Streetsblog reported on Monday that de Blasio made a scapegoat of someone at the Department of Transportation for allegedly “leaking” details of a plan to reduce pedestrian congestion during the holiday season by repurposing two travel lanes on Fifth Avenue — and he did so in order to protect NYPD officials, who weren’t on board.

But de Blasio insisted that nothing had actually been finalized or come before him at City Hall and that the typical process by which plans are made had failed.
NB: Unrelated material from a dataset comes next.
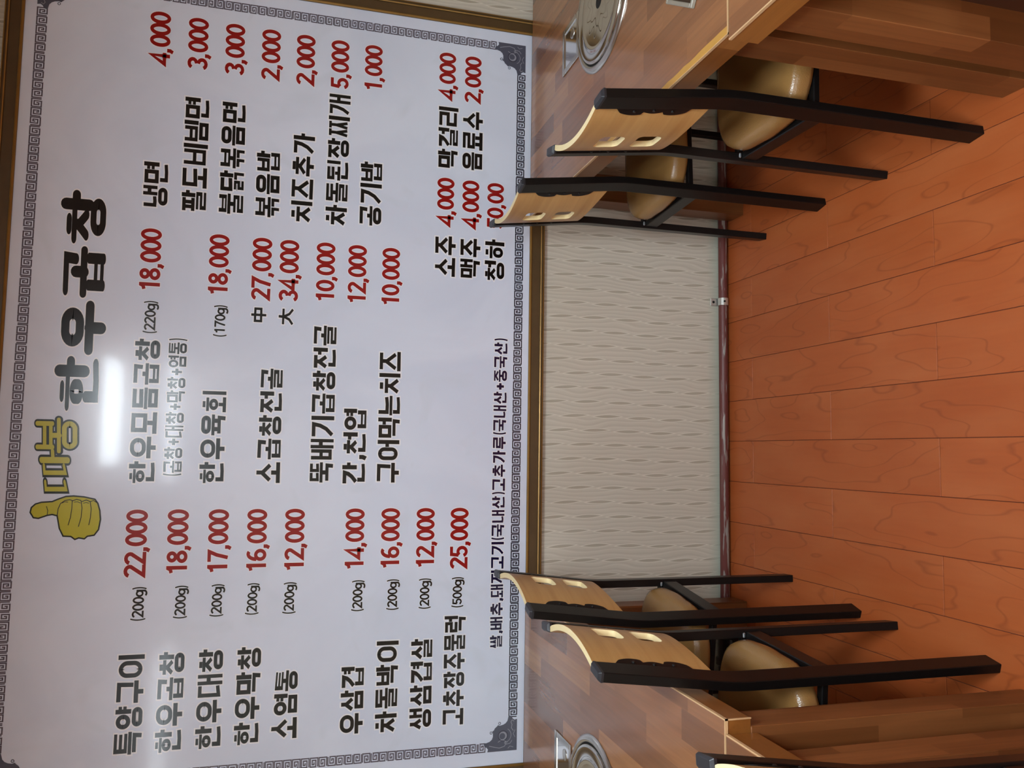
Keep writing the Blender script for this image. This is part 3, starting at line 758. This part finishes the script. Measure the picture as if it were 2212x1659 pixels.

“Somehow that was put out or leaked out at DOT before it had gone into that process, that’s the bottom line. When that process is actually done, when all the factors are considered, we’ll come to a decision,” he said Wednesday. “It’s not surprising that the Department of Transportation might have one perspective and however the information came out, whether it was on purpose or by mistake, it just jumped the gun of the whole process of working with all the other agencies. I'm the arbiter when it's something important enough, So, what happened here was that process just didn't actually finish before it was out in the public and we said, no, we're not going to do something that hasn't been properly worked through."

But the timeline of how and when the process broke down is still unclear since NYPD Chief of Department Terence Monahan said his team has been meeting with DOT for a year to try to come up with a better way to get people moving more safely on Fifth Avenue — unlike last year when both de Blasio and NYPD Commissioner James O’Neill admitted that they didn’t do enough to ease the dangerous conditions for pedestrians in Midtown and other festive areas like the Brooklyn Bridge.

"We’ve been meeting with DOT on this for a while — as a matter of fact I’m meeting with them again this week to come up with a plan," he said.

But de Blasio wasn't pleased when reporters kept asking him about the plan-that-wasn't, even resorting to “mansplaining” when this reporter asked about the breakdown in the plan.

"It's not a shocking thing that some people have their own bias, sometimes related to which agency they're for. Different agencies have different priorities. I really want to try and help people to understand it. If you're this interested in the issue, I'm trying to give you a window on how the world works," de Blasio said. "Everyone puts forward their views. If we can get everyone on the same page, that's beautiful. If there's a difference, it comes, if it's an important enough thing, to me. ... An agency, like any other group of people, has its own assumptions, its own preferences, its own worldview, and the idea is that the elected government has to ultimately decide how to balance all those factors. And that's what this is an example of. We have to balance the factors and decide what we think works overall."

Meanwhile, Manhattan Borough President Gale Brewer, Manhattan Council Member Keith Powers, Council Speaker Corey Johnson, and the Fifth Avenue Association want the city to do more, perhaps even pedestrianize the area around Rockefeller Center.

The mayor on Wednesday said that he would consider it.

"I’m willing to consider anything that is consistent with our overall goals in terms of safety, in terms of addressing congestion. There's lots of lots of factors," he said. "In terms of doing something more permanently, that’s a more serious, bigger discussion, but I would consider it, of course."